A follow up meeting on 20 March saw a similar reception to the scheme, but this time Mr Burnham made a commitment to visiting businesses looking at investment and upgrades. However, there is still optimism over what this scheme could bring to Castleton, Emily Potts has been a resident in the area for decades and she hopes this change can benefit the area.


Emily Potts, a Castleton resident of many years
Emily Potts, a Castleton resident of many years


“I do know a few shops have closed down that were busy shops,” the 76-year-old said. “The cycle lane looks nice aesthetically, but it needs to boost business.

“Not many cyclists are using them at the moment. I’m hopeful they will soon.

“It looks nice, and I believe we need people to cycle in order to reduce traffic, so that is good.

“I’ve spoken to cyclists before and they said the usual cycle lane is along the canal, but it doesn’t go directly to the town centre so you would need to go through other roads.

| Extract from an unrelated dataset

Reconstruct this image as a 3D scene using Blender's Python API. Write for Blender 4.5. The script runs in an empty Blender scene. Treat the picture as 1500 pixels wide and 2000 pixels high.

“It was frustrating when the work was happening. I want to see Castleton improved, but I don’t know what they’re going to do about helping these businesses again.

“It was sad to see them going away.”

On the roads cars now cannot pull up to stop at shops or do drop-offs as the cycle lane hugs both sides. Emily added that this may cause health and safety problems if cyclists are getting blocked off and have to swerve into the road anyway.

She went on to explain that the new car parks highlighted are quite a distance from the shops for elderly people like herself, which could put some people off visiting Castleton ‘to do their bits and bobs’. Emily summed up how the majority of residents felt about their village, all of them wanting a positive change and are hopeful this could work, but concerned about the short-term impact it could have.

A spokesperson for Rochdale Borough Council said: “While highways improvement schemes inevitably cause disruption, the council has put in place a number of measures to support local businesses. These include the allocation of 80 new parking bays within 400 metres of the village centre, which is an increase in the number of parking bays that were available before the active travel scheme was implemented.

“This parking allocation is higher than originally planned and was increased as a direct result of the feedback we received during the consultation, which saw 362 people respond out of a total of 6,000 people who were contacted.

“We’re currently exploring ways to invest further in the local centre to support local businesses and will be moving these proposals forward in the summer. In addition, Castleton has been identified as a priority area for further investment and brownfield development.

“We’ve already seen the completion and occupation of a number of new homes on vacant brownfield land on Royle Road and Nixon Street which have boosted the local population and increased footfall into the village centre.”